▶ **What is expected**
Your task is to transcribe, without alteration, the lines from the top of the material below through the line bearing "worktop', 'crumbs', kind='stuff')", inclusive.

▶ **Provided data**
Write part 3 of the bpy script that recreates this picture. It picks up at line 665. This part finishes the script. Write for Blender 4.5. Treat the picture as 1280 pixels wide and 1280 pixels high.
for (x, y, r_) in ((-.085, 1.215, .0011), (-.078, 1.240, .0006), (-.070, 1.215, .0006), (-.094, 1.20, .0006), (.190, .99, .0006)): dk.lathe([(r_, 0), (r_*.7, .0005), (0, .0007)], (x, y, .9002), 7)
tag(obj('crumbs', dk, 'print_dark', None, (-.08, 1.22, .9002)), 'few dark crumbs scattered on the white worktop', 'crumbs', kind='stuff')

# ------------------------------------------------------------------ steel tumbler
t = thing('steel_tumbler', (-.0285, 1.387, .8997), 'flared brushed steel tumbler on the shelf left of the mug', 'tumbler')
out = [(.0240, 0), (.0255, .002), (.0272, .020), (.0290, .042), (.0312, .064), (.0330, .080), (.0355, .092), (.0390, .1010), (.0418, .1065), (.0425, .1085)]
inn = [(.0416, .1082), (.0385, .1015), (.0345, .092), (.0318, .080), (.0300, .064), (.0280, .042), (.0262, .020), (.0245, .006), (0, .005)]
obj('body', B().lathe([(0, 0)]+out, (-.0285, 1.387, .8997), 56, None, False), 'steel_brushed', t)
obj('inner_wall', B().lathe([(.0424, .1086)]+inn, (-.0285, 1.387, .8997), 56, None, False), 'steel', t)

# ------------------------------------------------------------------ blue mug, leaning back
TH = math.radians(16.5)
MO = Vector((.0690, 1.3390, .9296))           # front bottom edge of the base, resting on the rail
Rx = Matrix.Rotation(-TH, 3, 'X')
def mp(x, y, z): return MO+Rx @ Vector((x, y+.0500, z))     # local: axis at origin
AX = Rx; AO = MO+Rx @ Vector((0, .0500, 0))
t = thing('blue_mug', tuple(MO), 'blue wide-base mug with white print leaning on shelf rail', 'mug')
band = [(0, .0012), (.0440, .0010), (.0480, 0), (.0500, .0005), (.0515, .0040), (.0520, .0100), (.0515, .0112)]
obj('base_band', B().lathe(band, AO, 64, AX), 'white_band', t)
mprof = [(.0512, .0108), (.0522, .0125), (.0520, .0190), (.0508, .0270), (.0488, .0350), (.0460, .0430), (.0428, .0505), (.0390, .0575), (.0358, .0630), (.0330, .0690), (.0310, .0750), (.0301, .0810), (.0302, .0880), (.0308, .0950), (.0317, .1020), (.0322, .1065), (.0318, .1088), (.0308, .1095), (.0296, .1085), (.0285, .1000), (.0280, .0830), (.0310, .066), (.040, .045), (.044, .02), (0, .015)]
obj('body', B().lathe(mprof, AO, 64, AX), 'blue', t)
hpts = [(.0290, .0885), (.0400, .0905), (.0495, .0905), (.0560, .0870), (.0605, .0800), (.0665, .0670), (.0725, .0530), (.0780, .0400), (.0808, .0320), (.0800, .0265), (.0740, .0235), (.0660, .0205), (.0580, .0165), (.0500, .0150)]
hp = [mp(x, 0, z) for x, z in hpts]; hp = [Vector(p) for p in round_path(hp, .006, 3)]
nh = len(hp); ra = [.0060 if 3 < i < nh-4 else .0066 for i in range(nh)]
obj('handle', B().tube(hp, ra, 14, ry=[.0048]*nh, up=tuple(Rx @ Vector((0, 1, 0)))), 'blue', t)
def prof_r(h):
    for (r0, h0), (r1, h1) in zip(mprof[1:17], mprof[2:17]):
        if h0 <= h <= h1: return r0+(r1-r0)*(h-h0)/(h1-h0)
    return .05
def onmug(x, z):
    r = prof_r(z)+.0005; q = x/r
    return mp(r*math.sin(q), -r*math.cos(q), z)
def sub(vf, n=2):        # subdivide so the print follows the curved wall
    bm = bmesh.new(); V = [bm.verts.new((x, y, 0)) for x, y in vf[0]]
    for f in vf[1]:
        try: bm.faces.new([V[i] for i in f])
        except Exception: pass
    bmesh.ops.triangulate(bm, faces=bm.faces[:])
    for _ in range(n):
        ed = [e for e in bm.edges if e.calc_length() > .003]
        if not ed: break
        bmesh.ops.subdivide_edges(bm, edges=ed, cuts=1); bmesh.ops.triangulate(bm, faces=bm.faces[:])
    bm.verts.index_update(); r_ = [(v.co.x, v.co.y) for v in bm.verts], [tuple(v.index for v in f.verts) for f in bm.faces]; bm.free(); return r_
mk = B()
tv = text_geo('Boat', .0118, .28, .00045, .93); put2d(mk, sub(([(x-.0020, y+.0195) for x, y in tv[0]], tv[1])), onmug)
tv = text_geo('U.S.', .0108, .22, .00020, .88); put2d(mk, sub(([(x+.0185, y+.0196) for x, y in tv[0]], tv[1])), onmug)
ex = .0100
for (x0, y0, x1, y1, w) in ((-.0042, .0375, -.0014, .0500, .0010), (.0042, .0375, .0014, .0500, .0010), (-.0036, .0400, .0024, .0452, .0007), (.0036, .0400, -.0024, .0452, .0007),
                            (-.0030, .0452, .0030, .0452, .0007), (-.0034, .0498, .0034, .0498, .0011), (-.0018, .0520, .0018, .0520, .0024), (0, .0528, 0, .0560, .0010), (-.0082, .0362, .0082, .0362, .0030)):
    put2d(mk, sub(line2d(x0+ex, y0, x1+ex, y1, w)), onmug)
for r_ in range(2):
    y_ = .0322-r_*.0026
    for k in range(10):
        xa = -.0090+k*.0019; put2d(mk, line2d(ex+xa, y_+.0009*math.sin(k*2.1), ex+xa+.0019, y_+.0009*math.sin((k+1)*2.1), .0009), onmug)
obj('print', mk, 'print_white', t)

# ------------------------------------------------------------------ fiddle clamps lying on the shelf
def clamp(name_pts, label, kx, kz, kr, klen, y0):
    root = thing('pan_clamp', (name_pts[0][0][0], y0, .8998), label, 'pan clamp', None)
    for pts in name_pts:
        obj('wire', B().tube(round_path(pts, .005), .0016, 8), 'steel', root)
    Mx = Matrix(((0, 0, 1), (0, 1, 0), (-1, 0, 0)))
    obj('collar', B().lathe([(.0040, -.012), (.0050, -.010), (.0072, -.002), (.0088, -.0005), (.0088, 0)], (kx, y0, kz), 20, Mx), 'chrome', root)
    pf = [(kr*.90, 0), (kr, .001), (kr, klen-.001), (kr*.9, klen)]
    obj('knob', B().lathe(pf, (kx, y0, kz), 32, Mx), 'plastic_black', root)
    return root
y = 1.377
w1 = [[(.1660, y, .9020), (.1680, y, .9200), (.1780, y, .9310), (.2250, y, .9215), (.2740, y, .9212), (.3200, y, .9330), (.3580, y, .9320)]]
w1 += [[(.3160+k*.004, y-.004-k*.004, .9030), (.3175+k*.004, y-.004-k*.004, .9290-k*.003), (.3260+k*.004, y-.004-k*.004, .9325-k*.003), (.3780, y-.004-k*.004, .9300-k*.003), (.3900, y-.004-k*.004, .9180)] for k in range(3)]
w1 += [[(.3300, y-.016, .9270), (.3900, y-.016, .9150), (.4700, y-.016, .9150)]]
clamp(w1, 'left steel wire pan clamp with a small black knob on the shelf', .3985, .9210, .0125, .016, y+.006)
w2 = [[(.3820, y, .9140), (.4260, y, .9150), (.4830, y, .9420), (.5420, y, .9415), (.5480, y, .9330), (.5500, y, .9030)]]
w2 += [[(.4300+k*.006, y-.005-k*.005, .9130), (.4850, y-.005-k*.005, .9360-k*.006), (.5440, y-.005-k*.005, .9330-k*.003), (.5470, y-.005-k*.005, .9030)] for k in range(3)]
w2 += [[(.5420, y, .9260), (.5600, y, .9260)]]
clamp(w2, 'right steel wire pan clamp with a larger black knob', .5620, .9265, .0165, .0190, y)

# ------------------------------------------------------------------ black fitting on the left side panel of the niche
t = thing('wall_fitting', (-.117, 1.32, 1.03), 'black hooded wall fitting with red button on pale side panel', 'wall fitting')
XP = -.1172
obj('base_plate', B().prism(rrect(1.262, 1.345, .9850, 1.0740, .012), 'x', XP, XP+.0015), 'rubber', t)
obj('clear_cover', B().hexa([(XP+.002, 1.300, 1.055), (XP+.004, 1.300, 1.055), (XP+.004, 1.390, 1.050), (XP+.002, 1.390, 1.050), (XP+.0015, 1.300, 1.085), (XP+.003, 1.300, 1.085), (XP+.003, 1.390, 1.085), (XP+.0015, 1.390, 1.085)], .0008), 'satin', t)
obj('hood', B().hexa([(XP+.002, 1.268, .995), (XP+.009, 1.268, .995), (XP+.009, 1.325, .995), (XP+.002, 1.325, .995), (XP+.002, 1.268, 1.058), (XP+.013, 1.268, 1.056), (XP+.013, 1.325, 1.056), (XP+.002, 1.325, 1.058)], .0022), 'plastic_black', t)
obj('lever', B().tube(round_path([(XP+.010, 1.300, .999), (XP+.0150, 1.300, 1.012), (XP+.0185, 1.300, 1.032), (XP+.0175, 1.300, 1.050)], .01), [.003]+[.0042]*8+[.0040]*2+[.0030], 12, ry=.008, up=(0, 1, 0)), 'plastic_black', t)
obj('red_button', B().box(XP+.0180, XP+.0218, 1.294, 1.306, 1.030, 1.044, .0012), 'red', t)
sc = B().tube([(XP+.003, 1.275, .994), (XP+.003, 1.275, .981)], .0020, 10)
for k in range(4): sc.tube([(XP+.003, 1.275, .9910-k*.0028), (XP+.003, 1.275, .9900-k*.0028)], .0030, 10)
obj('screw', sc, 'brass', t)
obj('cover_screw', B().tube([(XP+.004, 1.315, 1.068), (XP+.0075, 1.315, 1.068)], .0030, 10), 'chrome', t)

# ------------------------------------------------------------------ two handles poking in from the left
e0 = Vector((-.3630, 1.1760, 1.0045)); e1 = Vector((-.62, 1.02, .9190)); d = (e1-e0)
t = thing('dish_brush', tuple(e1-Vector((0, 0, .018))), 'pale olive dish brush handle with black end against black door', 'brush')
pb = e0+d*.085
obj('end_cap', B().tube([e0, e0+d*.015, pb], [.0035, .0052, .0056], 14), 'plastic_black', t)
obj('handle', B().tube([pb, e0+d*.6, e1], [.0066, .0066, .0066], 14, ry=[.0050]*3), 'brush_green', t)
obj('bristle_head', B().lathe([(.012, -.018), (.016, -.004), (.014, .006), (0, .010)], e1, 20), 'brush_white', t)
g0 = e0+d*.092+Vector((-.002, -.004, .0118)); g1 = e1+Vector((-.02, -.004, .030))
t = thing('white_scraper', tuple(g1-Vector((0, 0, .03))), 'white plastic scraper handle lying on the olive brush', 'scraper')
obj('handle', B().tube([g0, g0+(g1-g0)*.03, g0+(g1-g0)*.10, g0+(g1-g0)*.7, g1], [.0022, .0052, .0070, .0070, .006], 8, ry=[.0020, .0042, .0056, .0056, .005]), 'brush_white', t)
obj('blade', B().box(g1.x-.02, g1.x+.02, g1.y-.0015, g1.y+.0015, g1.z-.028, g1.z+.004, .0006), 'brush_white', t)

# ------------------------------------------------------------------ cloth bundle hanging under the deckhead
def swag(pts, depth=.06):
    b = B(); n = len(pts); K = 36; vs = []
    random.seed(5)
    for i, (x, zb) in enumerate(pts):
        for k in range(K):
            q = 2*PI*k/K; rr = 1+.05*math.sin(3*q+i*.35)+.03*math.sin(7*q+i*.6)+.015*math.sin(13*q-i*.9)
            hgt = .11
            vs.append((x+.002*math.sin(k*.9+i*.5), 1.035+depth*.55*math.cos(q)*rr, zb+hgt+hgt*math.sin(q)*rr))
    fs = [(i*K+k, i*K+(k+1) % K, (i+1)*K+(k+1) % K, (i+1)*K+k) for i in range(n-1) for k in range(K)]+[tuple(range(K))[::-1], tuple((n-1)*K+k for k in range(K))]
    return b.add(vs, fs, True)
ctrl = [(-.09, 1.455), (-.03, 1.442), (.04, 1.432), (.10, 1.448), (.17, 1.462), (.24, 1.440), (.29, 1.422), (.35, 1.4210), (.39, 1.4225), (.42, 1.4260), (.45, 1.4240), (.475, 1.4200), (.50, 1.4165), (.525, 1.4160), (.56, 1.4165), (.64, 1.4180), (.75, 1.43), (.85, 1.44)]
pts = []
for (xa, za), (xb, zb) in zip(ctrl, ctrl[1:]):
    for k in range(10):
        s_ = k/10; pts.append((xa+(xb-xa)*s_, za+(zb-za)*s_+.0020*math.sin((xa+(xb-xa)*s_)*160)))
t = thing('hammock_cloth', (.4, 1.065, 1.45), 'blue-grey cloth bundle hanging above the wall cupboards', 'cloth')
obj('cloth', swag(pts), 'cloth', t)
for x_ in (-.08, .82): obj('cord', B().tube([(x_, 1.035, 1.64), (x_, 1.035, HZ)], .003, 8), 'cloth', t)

▶ **Response**
Write part 3 of the bpy script that recreates this picture. It picks up at line 665. This part finishes the script. Write for Blender 4.5. Treat the picture as 1280 pixels wide and 1280 pixels high.
for (x, y, r_) in ((-.085, 1.215, .0011), (-.078, 1.240, .0006), (-.070, 1.215, .0006), (-.094, 1.20, .0006), (.190, .99, .0006)): dk.lathe([(r_, 0), (r_*.7, .0005), (0, .0007)], (x, y, .9002), 7)
tag(obj('crumbs', dk, 'print_dark', None, (-.08, 1.22, .9002)), 'few dark crumbs scattered on the white worktop', 'crumbs', kind='stuff')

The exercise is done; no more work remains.